J’ai fermé le dernier album photos et j’ai aussitôt ressenti
une profonde lassitude. Je suis resté un long moment à regarder ces recueils
d’images glacées, étalés sur le lit, leurs couvertures plastiques abîmées par
un trop long séjour au fond d’une armoire. Je ne les avais pas ressortis depuis
que nous sommes ici, simplement parce que je n’en ressentais pas l’envie. Perdu
dans de vagues pensées, j’ai méthodiquement remis les albums dans l’ordre pour
les remettre dans leur carton. Trente-cinq années venaient de défiler sous mes
yeux.

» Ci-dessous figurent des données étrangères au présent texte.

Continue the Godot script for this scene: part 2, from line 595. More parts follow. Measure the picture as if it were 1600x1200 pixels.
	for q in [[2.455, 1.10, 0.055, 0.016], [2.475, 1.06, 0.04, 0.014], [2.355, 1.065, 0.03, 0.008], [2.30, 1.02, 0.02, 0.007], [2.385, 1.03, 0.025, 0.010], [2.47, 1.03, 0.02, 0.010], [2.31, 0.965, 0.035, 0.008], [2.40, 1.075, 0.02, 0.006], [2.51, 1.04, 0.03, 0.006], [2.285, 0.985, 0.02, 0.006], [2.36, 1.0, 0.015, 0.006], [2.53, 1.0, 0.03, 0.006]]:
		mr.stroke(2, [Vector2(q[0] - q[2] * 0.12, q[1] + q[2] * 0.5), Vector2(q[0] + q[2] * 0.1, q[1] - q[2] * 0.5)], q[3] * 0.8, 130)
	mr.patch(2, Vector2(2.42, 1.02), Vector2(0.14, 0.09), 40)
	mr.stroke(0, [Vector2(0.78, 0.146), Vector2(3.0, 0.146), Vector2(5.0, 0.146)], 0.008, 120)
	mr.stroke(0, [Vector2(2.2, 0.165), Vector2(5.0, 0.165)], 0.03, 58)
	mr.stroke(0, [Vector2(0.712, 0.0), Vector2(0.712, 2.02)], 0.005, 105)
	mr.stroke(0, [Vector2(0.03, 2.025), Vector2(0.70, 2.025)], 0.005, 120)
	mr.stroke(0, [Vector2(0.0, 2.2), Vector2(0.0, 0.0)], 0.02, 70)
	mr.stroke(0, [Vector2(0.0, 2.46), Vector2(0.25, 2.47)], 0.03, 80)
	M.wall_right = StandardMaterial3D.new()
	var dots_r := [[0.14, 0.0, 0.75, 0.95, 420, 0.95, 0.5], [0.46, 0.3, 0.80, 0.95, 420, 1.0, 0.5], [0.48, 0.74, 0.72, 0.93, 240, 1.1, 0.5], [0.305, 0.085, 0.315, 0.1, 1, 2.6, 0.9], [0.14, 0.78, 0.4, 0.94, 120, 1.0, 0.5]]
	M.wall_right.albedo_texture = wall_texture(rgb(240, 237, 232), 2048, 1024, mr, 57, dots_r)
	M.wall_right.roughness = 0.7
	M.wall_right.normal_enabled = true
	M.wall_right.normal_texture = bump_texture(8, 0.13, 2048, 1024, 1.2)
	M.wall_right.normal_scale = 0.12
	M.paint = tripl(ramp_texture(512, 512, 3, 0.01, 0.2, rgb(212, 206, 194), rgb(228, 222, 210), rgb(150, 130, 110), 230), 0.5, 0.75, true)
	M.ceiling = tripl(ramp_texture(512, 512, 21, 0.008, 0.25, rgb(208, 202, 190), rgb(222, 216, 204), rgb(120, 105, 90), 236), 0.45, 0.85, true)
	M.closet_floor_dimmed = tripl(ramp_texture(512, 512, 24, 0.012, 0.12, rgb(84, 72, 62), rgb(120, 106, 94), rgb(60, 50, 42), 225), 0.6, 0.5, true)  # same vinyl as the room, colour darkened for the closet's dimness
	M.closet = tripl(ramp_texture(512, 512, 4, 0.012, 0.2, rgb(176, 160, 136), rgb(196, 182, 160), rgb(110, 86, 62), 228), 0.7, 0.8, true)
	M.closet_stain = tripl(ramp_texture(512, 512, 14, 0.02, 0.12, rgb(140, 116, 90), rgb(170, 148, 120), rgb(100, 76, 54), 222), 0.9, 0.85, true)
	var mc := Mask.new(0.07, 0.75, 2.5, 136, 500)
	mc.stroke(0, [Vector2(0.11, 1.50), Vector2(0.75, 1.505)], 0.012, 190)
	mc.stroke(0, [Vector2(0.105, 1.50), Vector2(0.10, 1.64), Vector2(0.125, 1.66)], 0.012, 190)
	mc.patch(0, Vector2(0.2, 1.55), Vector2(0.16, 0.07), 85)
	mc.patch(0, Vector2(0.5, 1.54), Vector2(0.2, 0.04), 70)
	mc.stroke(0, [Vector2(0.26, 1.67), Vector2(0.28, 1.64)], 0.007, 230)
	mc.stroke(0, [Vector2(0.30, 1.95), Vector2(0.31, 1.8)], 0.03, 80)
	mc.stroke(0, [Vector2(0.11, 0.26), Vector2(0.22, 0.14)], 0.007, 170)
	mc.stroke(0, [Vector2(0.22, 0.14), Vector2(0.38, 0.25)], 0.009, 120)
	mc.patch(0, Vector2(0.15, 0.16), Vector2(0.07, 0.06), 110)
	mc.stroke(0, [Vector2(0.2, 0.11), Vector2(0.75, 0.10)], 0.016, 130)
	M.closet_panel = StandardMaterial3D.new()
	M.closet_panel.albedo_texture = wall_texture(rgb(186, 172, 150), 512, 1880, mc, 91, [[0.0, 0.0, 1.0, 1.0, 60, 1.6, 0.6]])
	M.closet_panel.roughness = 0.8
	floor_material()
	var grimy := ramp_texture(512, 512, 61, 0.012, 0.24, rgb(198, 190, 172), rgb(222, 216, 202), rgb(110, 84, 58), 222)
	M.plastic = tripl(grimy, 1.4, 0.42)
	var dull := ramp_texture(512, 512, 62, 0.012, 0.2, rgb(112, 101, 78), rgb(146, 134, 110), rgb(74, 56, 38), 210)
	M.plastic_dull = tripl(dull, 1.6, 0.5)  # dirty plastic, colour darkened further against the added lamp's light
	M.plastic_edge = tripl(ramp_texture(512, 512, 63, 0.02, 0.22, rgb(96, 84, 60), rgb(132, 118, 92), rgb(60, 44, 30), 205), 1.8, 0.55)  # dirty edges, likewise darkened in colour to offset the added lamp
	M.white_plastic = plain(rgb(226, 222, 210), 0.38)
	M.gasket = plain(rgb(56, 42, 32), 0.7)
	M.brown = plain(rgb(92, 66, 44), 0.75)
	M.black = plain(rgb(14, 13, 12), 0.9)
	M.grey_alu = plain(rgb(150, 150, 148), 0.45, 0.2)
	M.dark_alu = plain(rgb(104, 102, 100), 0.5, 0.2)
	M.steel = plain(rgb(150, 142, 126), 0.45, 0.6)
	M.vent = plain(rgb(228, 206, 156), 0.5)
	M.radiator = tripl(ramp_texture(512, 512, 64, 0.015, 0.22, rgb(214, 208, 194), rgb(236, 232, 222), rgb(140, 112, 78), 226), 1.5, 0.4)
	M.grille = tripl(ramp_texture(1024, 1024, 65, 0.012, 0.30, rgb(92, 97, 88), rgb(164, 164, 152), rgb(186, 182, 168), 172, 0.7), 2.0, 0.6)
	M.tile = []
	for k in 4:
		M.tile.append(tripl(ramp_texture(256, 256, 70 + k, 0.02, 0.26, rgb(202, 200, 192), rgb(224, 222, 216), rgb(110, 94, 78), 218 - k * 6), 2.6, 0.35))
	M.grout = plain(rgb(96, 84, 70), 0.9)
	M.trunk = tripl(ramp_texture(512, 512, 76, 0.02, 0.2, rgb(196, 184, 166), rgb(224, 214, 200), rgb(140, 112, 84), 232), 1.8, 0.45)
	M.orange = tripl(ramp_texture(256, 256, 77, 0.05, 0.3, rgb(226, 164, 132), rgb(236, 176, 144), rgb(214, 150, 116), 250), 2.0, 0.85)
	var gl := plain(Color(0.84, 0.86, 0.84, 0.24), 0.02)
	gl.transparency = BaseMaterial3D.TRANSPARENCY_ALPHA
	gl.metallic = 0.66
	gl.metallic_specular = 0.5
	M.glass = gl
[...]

L’adolescent, le bidasse, les copines, les copains, puis le premier
enfant, une vie qui sème ses petits cailloux sur le sentier dont on ne connaît
pas l’issue. Puis vient le visage d’un second bébé et je remarque que les photos
sont moins nombreuses. Fêtes de famille, nouvelle maison, les copains musicos,
puis troisième visage de bébé. Et les photos affluent de nouveau, les trois
ensemble, terminant ainsi la tri logique. Vacances, fêtes de famille encore,
les Noëls se succèdent. L’aîné grandit, ses frères aussi, mais les visages
changent, les joues se creusent. Puis le grand-père n’est plus sur les photos.
Personne ne pourra me dire pourquoi. Les copains s’éloignent de plus en plus,
de photos en photos, le grand ado que je suis figure bêtement auprès de l’aîné
qui perd petit à petit son sourire au rythme des années scolaires qui
s’enchaînent sans motivation. Puis viennent les derniers Noëls, les semblants
de réjouissance dans une famille agrandie par de nombreuses naissances, mais qui
ne se remet pas de l’absence du grand-père, du père, du fils. Puis les joues
creuses et les sourires fatigués se font de plus en plus rares de pages en
pages et soudain au détour d’une image sans intérêt le temps semble s’être
arrêté. Après je ne sais plus très bien ce qui s’est vraiment produit.
Je me suis tourné vers l’écran du PC, me rendant compte qu’à
l’époque où les albums se sont arrêtés c’est un univers virtuel qui a commencé
pour nous. Fatigué et déçu par tant d’absurdités, je me suis couché, me
plongeant dans la lecture difficile de George Sand. Je n’ai pas entendu ma
compagne se coucher.
"Une photo ? C'est l'instant qui s'arrête, les sentiments qui demeurent et la vie qui s'en va."